• _Task directions_: In your copy, repeat the records exactly and leave out the pictures.

• _Records supplied_:
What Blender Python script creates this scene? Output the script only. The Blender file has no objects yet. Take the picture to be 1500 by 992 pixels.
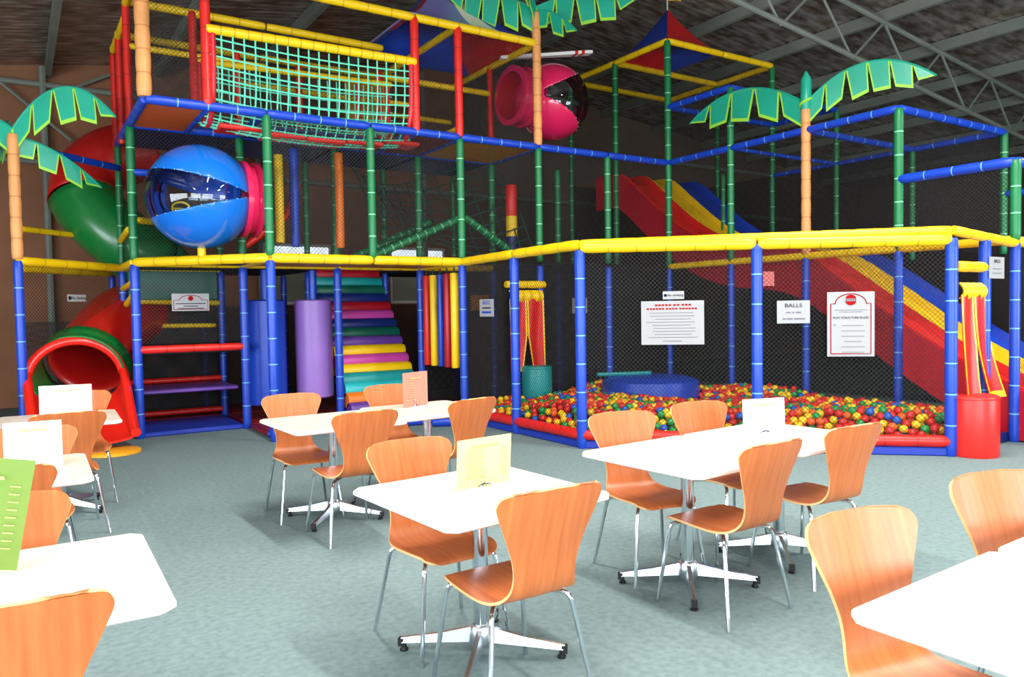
import bpy, bmesh, math, random
import numpy as np
from mathutils import Vector, Matrix
random.seed(7)
rng = np.random.default_rng(7)
col = bpy.context.scene.collection
PI = math.pi
# ------------------------------------------------------------------ camera
F, PITCH, ROLL, YAW, H = 1122.687, -0.037745, -0.016870, 0.574932, 1.566795
fw = np.array([math.sin(YAW)*math.cos(PITCH), math.cos(YAW)*math.cos(PITCH), math.sin(PITCH)])
r0 = np.array([math.cos(YAW), -math.sin(YAW), 0.]); u0 = np.cross(r0, fw)
cr = r0*math.cos(ROLL)+u0*math.sin(ROLL); cu = -r0*math.sin(ROLL)+u0*math.cos(ROLL)
O = np.array([0, 0, H])
def ray(px, py): return cr*(px-750)/F - cu*(py-496)/F + fw
def at_z(px, py, z): d = ray(px, py); return Vector(O + d*(z-H)/d[2])
def at_y(px, py, y): d = ray(px, py); return Vector(O + d*y/d[1])
def at_x(px, py, x): d = ray(px, py); return Vector(O + d*x/d[0])
cam = bpy.data.cameras.new('camera'); cam.sensor_width = 36; cam.lens = F/1500*36; cam.clip_end = 200
co = bpy.data.objects.new('camera', cam); col.objects.link(co)
co.matrix_world = Matrix(((cr[0], cu[0], -fw[0], 0), (cr[1], cu[1], -fw[1], 0), (cr[2], cu[2], -fw[2], H), (0, 0, 0, 1)))
bpy.context.scene.camera = co
# structure grid
X0, Y0, M, Z1, Z2 = 1.2938, 10.7493, 1.33182, 2.2431, 3.9787
Z3L, Z3R = 5.50, 6.0
def G(i, j, z=0.): return Vector((X0+i*M, Y0+j*M, z))
# ------------------------------------------------------------------ materials
def lin(c):
    return tuple(((v/255)/12.92 if v/255 <= .04045 else ((v/255+.055)/1.055)**2.4) for v in c)
MATS = {}
def mat(name, rgb, rough=.5, metal=0., coat=0., noise=0., nscale=8., bump=0., bscale=60., stretch=None, second=None, spec=.5):
    if name in MATS: return MATS[name]
    m = bpy.data.materials.new(name); m.use_nodes = True; nt = m.node_tree; b = nt.nodes['Principled BSDF']
    c = lin(rgb) + (1,)
    b.inputs['Base Color'].default_value = c; b.inputs['Roughness'].default_value = rough; b.inputs['Metallic'].default_value = metal
    b.inputs['Coat Weight'].default_value = coat; b.inputs['Coat Roughness'].default_value = .15
    b.inputs['Specular IOR Level'].default_value = spec
    tc = nt.nodes.new('ShaderNodeTexCoord'); mp = nt.nodes.new('ShaderNodeMapping'); nt.links.new(tc.outputs['Object'], mp.inputs['Vector'])
    if stretch: mp.inputs['Scale'].default_value = stretch
    if noise or second:
        n = nt.nodes.new('ShaderNodeTexNoise'); n.inputs['Scale'].default_value = nscale; n.inputs['Detail'].default_value = 5
        nt.links.new(mp.outputs['Vector'], n.inputs['Vector'])
        mr = nt.nodes.new('ShaderNodeMapRange'); mr.inputs['From Min'].default_value = .3; mr.inputs['From Max'].default_value = .7
        nt.links.new(n.outputs['Fac'], mr.inputs['Value'])
        mx = nt.nodes.new('ShaderNodeMix'); mx.data_type = 'RGBA'
        nt.links.new(mr.outputs['Result'], mx.inputs[0])
        mx.inputs[6].default_value = c
        mx.inputs[7].default_value = (lin(second)+(1,)) if second else tuple(v*(1-noise) for v in c[:3])+(1,)
        nt.links.new(mx.outputs[2], b.inputs['Base Color'])
    if bump:
        n2 = nt.nodes.new('ShaderNodeTexNoise'); n2.inputs['Scale'].default_value = bscale; n2.inputs['Detail'].default_value = 4
        nt.links.new(mp.outputs['Vector'], n2.inputs['Vector'])
        bp = nt.nodes.new('ShaderNodeBump'); bp.inputs['Strength'].default_value = bump; bp.inputs['Distance'].default_value = .01
        nt.links.new(n2.outputs['Fac'], bp.inputs['Height']); nt.links.new(bp.outputs['Normal'], b.inputs['Normal'])
    MATS[name] = m; return m
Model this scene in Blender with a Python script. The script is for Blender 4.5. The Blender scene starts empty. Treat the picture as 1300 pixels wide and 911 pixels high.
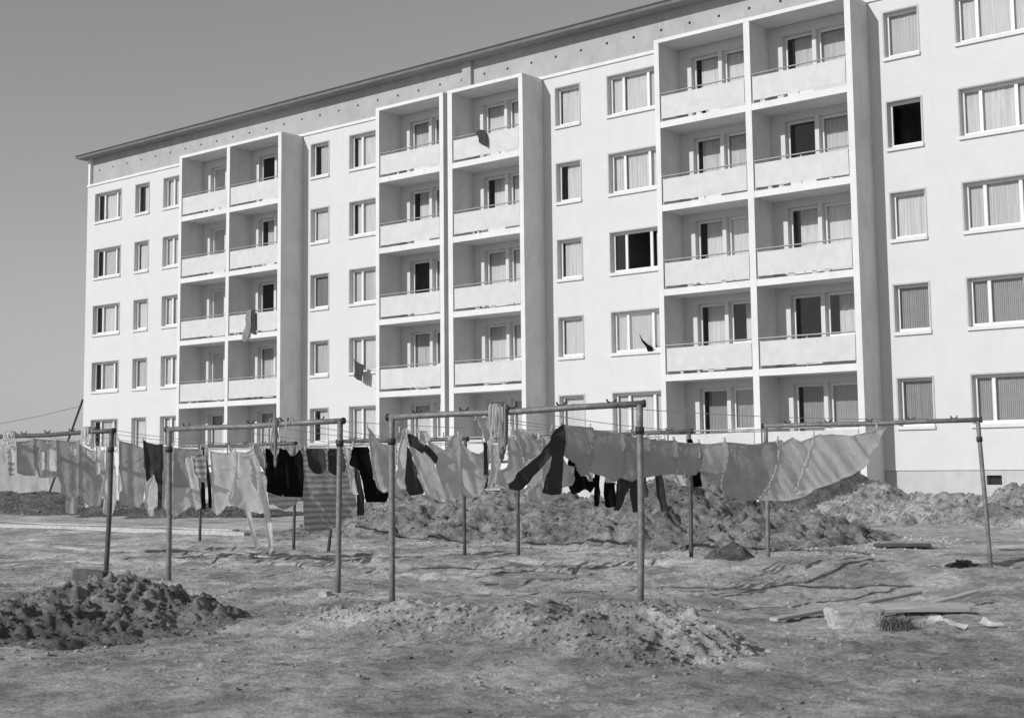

• _Task response_:
What Blender Python script creates this scene? Output the script only. The Blender file has no objects yet. Take the picture to be 1500 by 992 pixels.
import bpy, bmesh, math, random
import numpy as np
from mathutils import Vector, Matrix
random.seed(7)
rng = np.random.default_rng(7)
col = bpy.context.scene.collection
PI = math.pi
# ------------------------------------------------------------------ camera
F, PITCH, ROLL, YAW, H = 1122.687, -0.037745, -0.016870, 0.574932, 1.566795
fw = np.array([math.sin(YAW)*math.cos(PITCH), math.cos(YAW)*math.cos(PITCH), math.sin(PITCH)])
r0 = np.array([math.cos(YAW), -math.sin(YAW), 0.]); u0 = np.cross(r0, fw)
cr = r0*math.cos(ROLL)+u0*math.sin(ROLL); cu = -r0*math.sin(ROLL)+u0*math.cos(ROLL)
O = np.array([0, 0, H])
def ray(px, py): return cr*(px-750)/F - cu*(py-496)/F + fw
def at_z(px, py, z): d = ray(px, py); return Vector(O + d*(z-H)/d[2])
def at_y(px, py, y): d = ray(px, py); return Vector(O + d*y/d[1])
def at_x(px, py, x): d = ray(px, py); return Vector(O + d*x/d[0])
cam = bpy.data.cameras.new('camera'); cam.sensor_width = 36; cam.lens = F/1500*36; cam.clip_end = 200
co = bpy.data.objects.new('camera', cam); col.objects.link(co)
co.matrix_world = Matrix(((cr[0], cu[0], -fw[0], 0), (cr[1], cu[1], -fw[1], 0), (cr[2], cu[2], -fw[2], H), (0, 0, 0, 1)))
bpy.context.scene.camera = co
# structure grid
X0, Y0, M, Z1, Z2 = 1.2938, 10.7493, 1.33182, 2.2431, 3.9787
Z3L, Z3R = 5.50, 6.0
def G(i, j, z=0.): return Vector((X0+i*M, Y0+j*M, z))
# ------------------------------------------------------------------ materials
def lin(c):
    return tuple(((v/255)/12.92 if v/255 <= .04045 else ((v/255+.055)/1.055)**2.4) for v in c)
MATS = {}
def mat(name, rgb, rough=.5, metal=0., coat=0., noise=0., nscale=8., bump=0., bscale=60., stretch=None, second=None, spec=.5):
    if name in MATS: return MATS[name]
    m = bpy.data.materials.new(name); m.use_nodes = True; nt = m.node_tree; b = nt.nodes['Principled BSDF']
    c = lin(rgb) + (1,)
    b.inputs['Base Color'].default_value = c; b.inputs['Roughness'].default_value = rough; b.inputs['Metallic'].default_value = metal
    b.inputs['Coat Weight'].default_value = coat; b.inputs['Coat Roughness'].default_value = .15
    b.inputs['Specular IOR Level'].default_value = spec
    tc = nt.nodes.new('ShaderNodeTexCoord'); mp = nt.nodes.new('ShaderNodeMapping'); nt.links.new(tc.outputs['Object'], mp.inputs['Vector'])
    if stretch: mp.inputs['Scale'].default_value = stretch
    if noise or second:
        n = nt.nodes.new('ShaderNodeTexNoise'); n.inputs['Scale'].default_value = nscale; n.inputs['Detail'].default_value = 5
        nt.links.new(mp.outputs['Vector'], n.inputs['Vector'])
        mr = nt.nodes.new('ShaderNodeMapRange'); mr.inputs['From Min'].default_value = .3; mr.inputs['From Max'].default_value = .7
        nt.links.new(n.outputs['Fac'], mr.inputs['Value'])
        mx = nt.nodes.new('ShaderNodeMix'); mx.data_type = 'RGBA'
        nt.links.new(mr.outputs['Result'], mx.inputs[0])
        mx.inputs[6].default_value = c
        mx.inputs[7].default_value = (lin(second)+(1,)) if second else tuple(v*(1-noise) for v in c[:3])+(1,)
        nt.links.new(mx.outputs[2], b.inputs['Base Color'])
    if bump:
        n2 = nt.nodes.new('ShaderNodeTexNoise'); n2.inputs['Scale'].default_value = bscale; n2.inputs['Detail'].default_value = 4
        nt.links.new(mp.outputs['Vector'], n2.inputs['Vector'])
        bp = nt.nodes.new('ShaderNodeBump'); bp.inputs['Strength'].default_value = bump; bp.inputs['Distance'].default_value = .01
        nt.links.new(n2.outputs['Fac'], bp.inputs['Height']); nt.links.new(bp.outputs['Normal'], b.inputs['Normal'])
    MATS[name] = m; return m
Model this scene in Blender with a Python script. The script is for Blender 4.5. The Blender scene starts empty. Treat the picture as 1300 pixels wide and 911 pixels high.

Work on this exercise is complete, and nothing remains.